Aim of the task:
Leaving out every picture, retype the lines below from the top through the one that contains "COL = S.collection".

* BEGIN *

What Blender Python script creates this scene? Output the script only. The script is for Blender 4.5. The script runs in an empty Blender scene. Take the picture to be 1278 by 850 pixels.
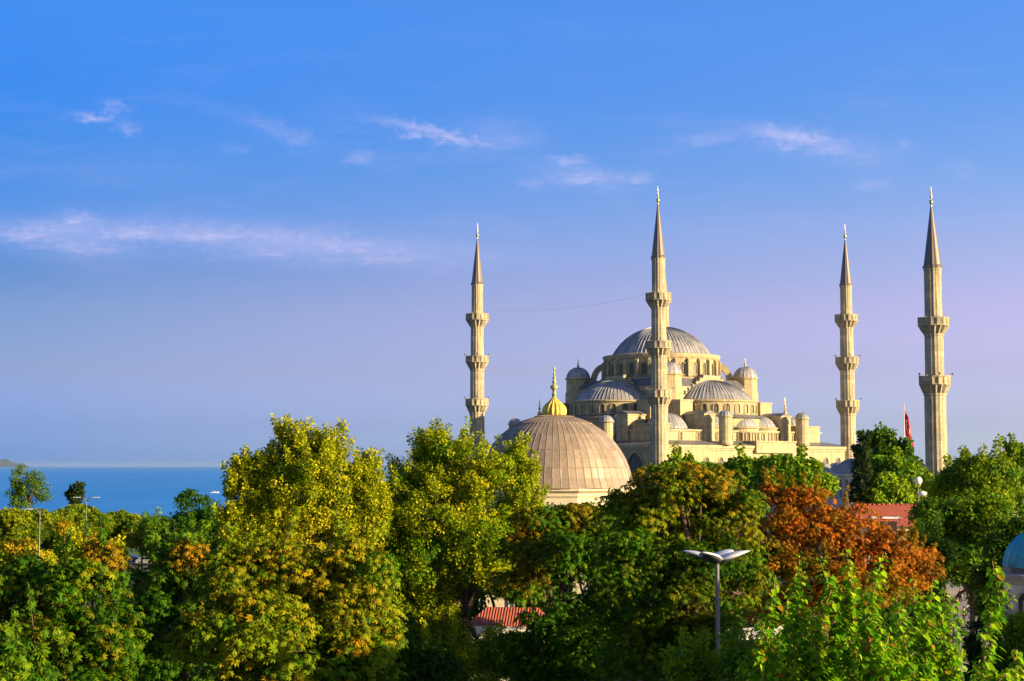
import bpy, math, random
import numpy as np
from mathutils import Vector, Matrix
R = math.radians
PI = math.pi
S = bpy.context.scene
COL = S.collection

# ------------------------------------------------------------------ camera
F = 2000.0; CAMZ = 16.0; TH = math.atan(156 / 2000)
cam = bpy.data.cameras.new('camera'); cam_o = bpy.data.objects.new('camera', cam); COL.objects.link(cam_o)
cam.lens = 36 * F / 1278; cam.clip_end = 120000; cam.clip_start = 0.5
cam_o.location = (0, 0, CAMZ); cam_o.rotation_euler = (PI / 2 + TH, 0, 0)
S.camera = cam_o

def at(px, py, d):
    """point of the place seen at a spot of the photograph, d metres ahead of the camera"""
    u = (px - 639) / F; v = (425 - py) / F
    fw = math.cos(TH) - math.sin(TH) * v; up = math.sin(TH) + math.cos(TH) * v
    k = d / fw
    return Vector((u * k, d, CAMZ + up * k))

# ------------------------------------------------------------------ light
SUN_AZ = 115; SUN_EL = 14
S.view_settings.view_transform = 'Standard'; S.view_settings.look = 'None'
S.view_settings.gamma = 1; S.view_settings.exposure = 1.22
w = bpy.data.worlds.new('World'); S.world = w; w.use_nodes = True
nt = w.node_tree; nt.nodes.clear()
def N(t, **k):
    n = nt.nodes.new(t)
    for a, b in k.items(): setattr(n, a, b)
    return n
def L(a, b): nt.links.new(a, b)
def M(op, a, b=None, c=None, clamp=False):
    n = N('ShaderNodeMath', operation=op); n.use_clamp = clamp
    for i, x in enumerate((a, b, c)):
        if x is None: continue
        if isinstance(x, (int, float)): n.inputs[i].default_value = x
        else: L(x, n.inputs[i])
    return n.outputs[0]
out = N('ShaderNodeOutputWorld'); bg = N('ShaderNodeBackground'); L(bg.outputs[0], out.inputs[0])
bg.inputs[1].default_value = 0.05
sky = N('ShaderNodeTexSky', sky_type='NISHITA'); sky.sun_disc = False
sky.sun_elevation = R(SUN_EL); sky.sun_rotation = R(SUN_AZ)
tc = N('ShaderNodeTexCoord'); sep = N('ShaderNodeSeparateXYZ'); L(tc.outputs['Generated'], sep.inputs[0])
dx, dy, dz = sep.outputs
K = 6.0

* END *

Task result:
What Blender Python script creates this scene? Output the script only. The script is for Blender 4.5. The script runs in an empty Blender scene. Take the picture to be 1278 by 850 pixels.
import bpy, math, random
import numpy as np
from mathutils import Vector, Matrix
R = math.radians
PI = math.pi
S = bpy.context.scene
COL = S.collection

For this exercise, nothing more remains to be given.